Big Data and IOT Amalgamation to Pave Way for Smarter Cities

With thousands of people regularly migrating to urban areas in search of better lifestyle, it is just a matter of time that every city will embrace the powers of big data and IoT (Internet Of Things). Cities will get safer, modernised and highly connected. Research and Advisory firm Gartner estimated over 9.7 billion devices will be connected by 2020.

The whole world is in a transition right now as more and more investment happen everywhere to link everything- from office buildings to homes. By 2020, it is expected to see an investment of as big as $400 billion for smart cities.

Building a smart city using IoT and big data is not a mere prediction. Many cities have already laid down their blueprints. Way back in 2000, CISCO took the biggest plunge in transforming Songdo into a smart city. Today it is at the verge of getting completed. Many other pilot projects have been initiated and handed over to CISCO whose ‘Smart+Connected Communities‘ initiative is fanning the dream to live in a world that is connected and monitored.

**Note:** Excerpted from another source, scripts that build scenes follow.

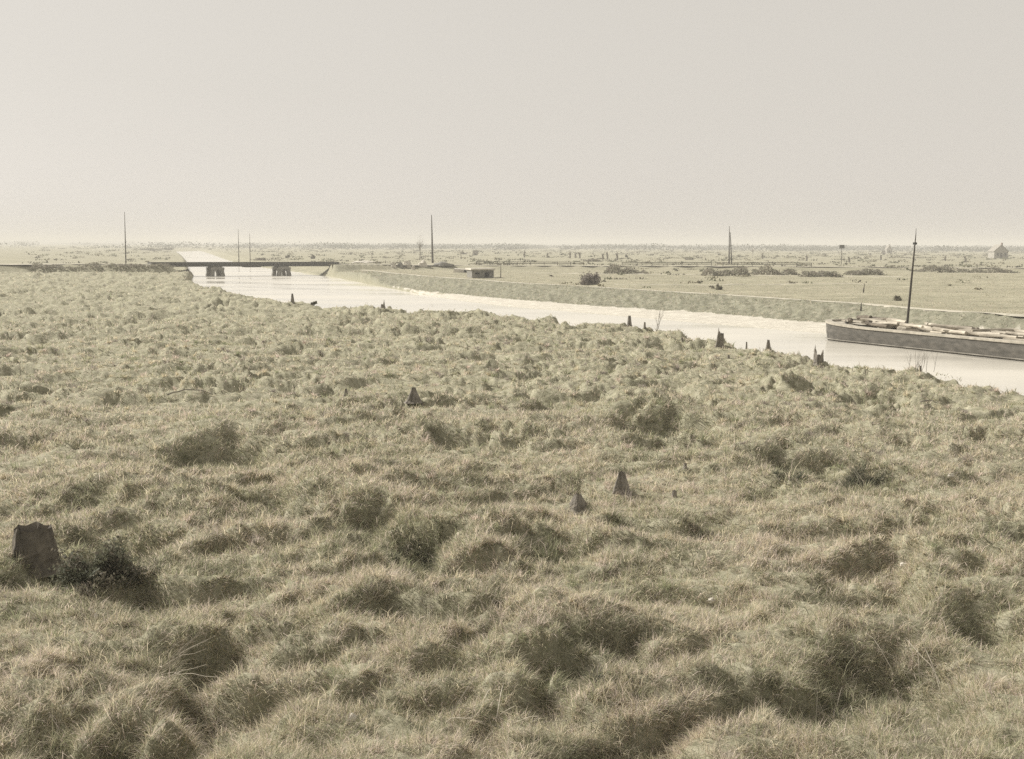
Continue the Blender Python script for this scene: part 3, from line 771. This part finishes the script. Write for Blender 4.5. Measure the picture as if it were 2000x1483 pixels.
for k, (a, b, w, h, lab) in enumerate([(295, 489, 70, 5, 'low dark thicket where the canal turns away in the distance'), (330, 490, 30, 5, 'dark scrub at the very bend of the canal')]):
    bush('field_bush', a, b, w, h, lab, 120 + k, H_COL, 900, .6, group='bushes on the far fields', stem=False, depth=.4)

# distant tree line: a far wood that reads as one mass
def treeline():
    r_ = np.random.default_rng(9); parts = []; nv = nl = 0; V = []; C = []
    for k in range(1300):
        D = r_.uniform(1300, 4200); px = r_.uniform(-250, 2250)
        dens = .35 + .65 * (px > 620) + .5 * perlin(np.array([px / 90.]), np.array([D / 900.]))[0]
        if px < 300: dens *= .45
        if r_.random() > dens: continue
        x = (px - CX) / F_PX * D; w = r_.uniform(12, 45); h = r_.uniform(3., 8.5); n = 110
        q = np.column_stack([x + r_.normal(0, .5, n) * w, D + r_.normal(0, .4, n) * w, 1.1 + np.abs(r_.beta(1.5, 1.6, n)) * h])
        a = r_.normal(0, 1, (n, 3)); a /= np.linalg.norm(a, axis=1)[:, None]; b = np.cross(a, r_.normal(0, 1, (n, 3))); b /= np.linalg.norm(b, axis=1)[:, None]
        s = r_.uniform(.45, 1.2, (n, 1))
        V.append(np.stack([q - a * s, q + b * s * .8, q + a * s, q - b * s * .8], 1).reshape(-1, 3))
        C.append(np.repeat(np.array([.07, .078, .058]) * r_.uniform(.7, 1.4, (n, 1)), 4, 0))
    V = np.vstack(V); C = np.vstack(C); n = len(V) // 4
    link('distant_treeline', np_mesh('distant_treeline', V, np.arange(4 * n), np.arange(n) * 4, C), M_leaf, kind='stuff',
         label='hazy line of far woods along the horizon', cat='woods')
treeline()
def field_scrub():
    r_ = np.random.default_rng(19); V = []; C = []
    for k in range(3000):
        D = 150 * (1600 / 150.) ** (r_.random() ** .8); px = r_.uniform(60, 2150)
        if px < 500 and r_.random() < .45: continue
        if perlin(np.array([px / 130. + 3]), np.array([math.log(D) * 9]))[0] < -.12: continue
        x = (px - CX) / F_PX * D
        if inside(np.array([x]), np.array([D]), CANAL)[0] or min(pdist(np.array([x]), np.array([D]), N)[0], pdist(np.array([x]), np.array([D]), Fs)[0]) < 6: continue
        if D < 285 and (r_.random() < .8 or px < 1020 or not inside(np.array([x]), np.array([D]), PT + [np.array(p) for p in [R2[1], (900., 300.), (900., 20.)]])[0]): continue
        w = r_.uniform(.4, 3.5) * (D / 500) ** .7; h = r_.uniform(.25, .9) * (D / 500) ** .5; n = 22
        q = np.column_stack([x + r_.normal(0, .5, n) * w, D + r_.normal(0, .3, n) * w, ground(x, D) + np.abs(r_.beta(1.5, 1.8, n)) * h])
        a = r_.normal(0, 1, (n, 3)); a /= np.linalg.norm(a, axis=1)[:, None]; b = np.cross(a, r_.normal(0, 1, (n, 3))); b /= np.linalg.norm(b, axis=1)[:, None]
        s = r_.uniform(.12, .35, (n, 1)) * (D / 500) ** .5
        V.append(np.stack([q - a * s, q + b * s * .8, q + a * s, q - b * s * .8], 1).reshape(-1, 3))
        base = np.array([(.14, .145, .09), (.2, .18, .12), (.11, .10, .075)][r_.integers(0, 3)])
        C.append(np.repeat(base * r_.uniform(.7, 1.3, (n, 1)), 4, 0))
    V = np.vstack(V); C = np.vstack(C); n = len(V) // 4
    link('field_scrub', np_mesh('field_scrub', V, np.arange(4 * n), np.arange(n) * 4, C), M_leaf, kind='stuff',
         label='low scrub and weeds scattered over the flat fields beyond the road', cat='scrub')
field_scrub()

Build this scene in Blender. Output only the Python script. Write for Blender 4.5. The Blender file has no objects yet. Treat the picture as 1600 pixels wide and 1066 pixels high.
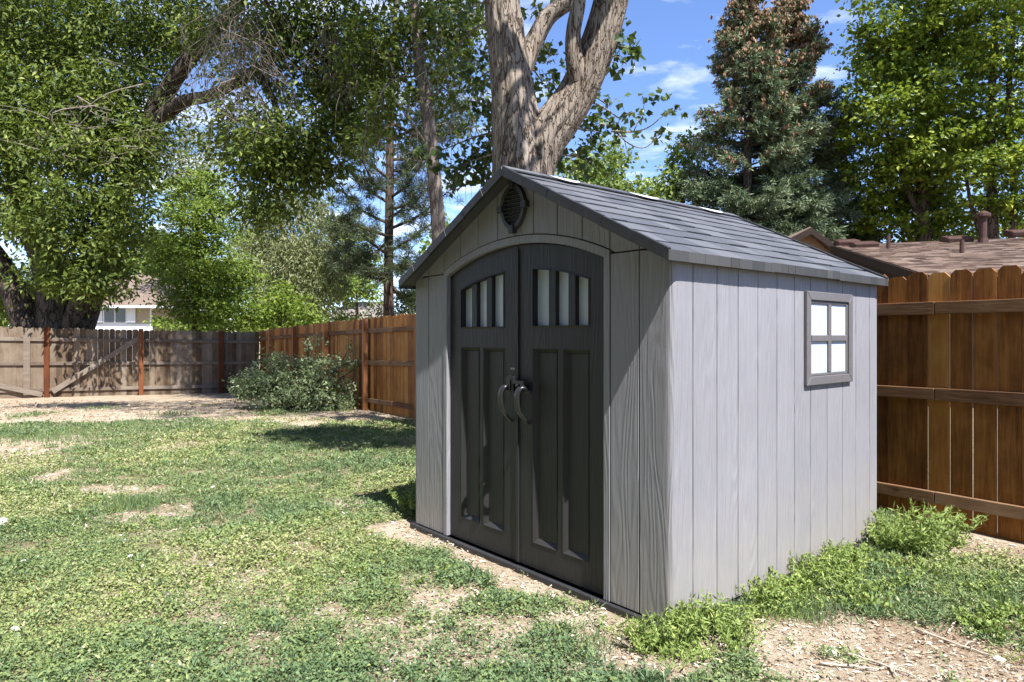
import bpy, math, random
import numpy as np
from mathutils import Vector, Matrix

random.seed(7)
rng = np.random.default_rng(11)
SC = bpy.context.scene
COL = SC.collection
F = 1043.0; CX = 800.0; HY = 525.0; CH = 1.38

# ------------------------------------------------------------------ helpers
def ground_z(x, y):
    x = np.asarray(x, float); y = np.asarray(y, float)
    d = np.clip(y - 4.0, 0, 17.0)
    return -0.0012 * d * d

def P(px, py, Y):
    """a point of the place from a sight line and its distance"""
    return np.array([(px - CX) / F * Y, Y, CH - (py - HY) / F * Y])

def G(px, py):
    Y = 1.38 * F / max(py - HY, 1)
    for _ in range(6):
        Y = (CH - float(ground_z(0, Y))) * F / max(py - HY, 1)
    return np.array([(px - CX) / F * Y, Y, float(ground_z(0, Y))])

def hash2(ix, iy, seed):
    n = (ix.astype(np.int64) * 374761393 + iy.astype(np.int64) * 668265263 + seed * 1274126177) & 0x7fffffff
    n = ((n ^ (n >> 13)) * 1274126177) & 0x7fffffff
    return ((n ^ (n >> 16)) & 0xffff) / 65535.0

def vnoise(x, y, seed=0):
    ix = np.floor(x); iy = np.floor(y); fx = x - ix; fy = y - iy
    fx = fx * fx * (3 - 2 * fx); fy = fy * fy * (3 - 2 * fy)
    a = hash2(ix, iy, seed); b = hash2(ix + 1, iy, seed); c = hash2(ix, iy + 1, seed); d = hash2(ix + 1, iy + 1, seed)
    return (a * (1 - fx) + b * fx) * (1 - fy) + (c * (1 - fx) + d * fx) * fy

def fbm(x, y, seed=0, octv=4):
    x = np.asarray(x, float); y = np.asarray(y, float)
    s = 0; a = .5; t = 0
    for k in range(octv):
        s = s + a * vnoise(x, y, seed + k); t += a; a *= .5; x = x * 2.03; y = y * 2.03
    return s / t

def tag(o, label=None, cat=None, group=None, kind=None):
    if label: o['label'] = label
    if cat: o['category'] = cat
    if group: o['group'] = group
    if kind: o['kind'] = kind
    return o

def empty(name, loc=(0, 0, 0), rz=0.0):
    o = bpy.data.objects.new(name, None); COL.objects.link(o)
    o.location = loc; o.rotation_euler = (0, 0, rz); o.empty_display_size = .1
    return o

def mesh_from(name, V, Fc, tint=None, smooth=False, extra=None):
    """V (n,3); Fc (m,k) array or list of polygons"""
    V = np.asarray(V, np.float32).reshape(-1, 3)
    me = bpy.data.meshes.new(name)
    me.vertices.add(len(V)); me.vertices.foreach_set('co', V.ravel())
    if isinstance(Fc, np.ndarray):
        m, k = Fc.shape
        loops = Fc.astype(np.int32).ravel(); starts = (np.arange(m) * k).astype(np.int32)
    else:
        loops = np.array([i for f in Fc for i in f], np.int32)
        lens = np.array([len(f) for f in Fc]); starts = np.concatenate([[0], np.cumsum(lens)[:-1]]).astype(np.int32); m = len(Fc)
    me.loops.add(len(loops)); me.loops.foreach_set('vertex_index', loops)
    me.polygons.add(m); me.polygons.foreach_set('loop_start', starts)
    me.polygons.foreach_set('use_smooth', np.full(m, bool(smooth)))
    for nm, arr in ([('tint', tint)] if tint is not None else []) + list((extra or {}).items()):
        a = me.attributes.new(nm, 'FLOAT', 'POINT'); a.data.foreach_set('value', np.asarray(arr, np.float32))
    me.update(calc_edges=True); me.validate()
    return me

def link(name, me, mat, parent=None, loc=None):
    o = bpy.data.objects.new(name, me); COL.objects.link(o)
    if mat is not None: me.materials.append(mat)
    if parent is not None: o.parent = parent
    if loc is not None: o.location = loc
    return o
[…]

Now we know that smart city is an idea that is up for implementation everywhere. But the real value lies in how big data and IoT is driving this idea.

How Big Data and IoT can help

While some cities have already become ‘smart’, many have just started and many are still on the verge of starting.

Here is how data along with Internet devices is catalysing all the initiatives to build a smarter city:

  • Monitor the traffic and manage congestions by using cameras, smartphones and magnetic road sensors. In Los Angeles, almost 4,500 traffic signals have been monitored and traffic has been reduced to over 16 percent.
  • Identify trash bins that are full and needs to be picked by setting up wi-fi hotspots. In Porto, Portugal wi-fi hotspots have been installed everywhere. By providing free internet to public, it is possible to monitored their daily chores and conduct surveys. With sensors fixed everywhere and highly connected system, it is possible to get notified about a trash bin that needs to be replaced or picked.
  • Track water usage using water meters. In California, to manage water crisis, smart water meters were installed to calculate regular water usage.
  • Install energy saving lights. In Copenhagen, Denmark almost 20,000 LED lights were replaced with renewable sources of light. All thanks to the power of IoT, these lights will have the auto-switch off feature when nobody’s around.
  • Have environmental-friendly power communications. In Bristol, England wi-fi is enabled especially for IoT. It consumes less power making it perfect for devices that need to run 24/7.

The Challenges

Despite the initiatives happening worldwide, ‘Smart city’ is like a buzzword for most people just like big data or Internet of things. There is no doubt that such a city will be expensive. Not all can afford that. Hence, smart cities will turn out to be homes to the elite class only. Apart from that, legislative and financial requirements are huge.

Another point of concern is that technology might be taken for granted. Thus, there won’t be any line of demarcation between a ‘smart city’ and a normal city.

Keeping aside these challenges, the amalgamation of IoT and big data is happening pretty fast everywhere. Utilising the huge potential data provides, it is not an impossible idea to make the world more connected and intelligent.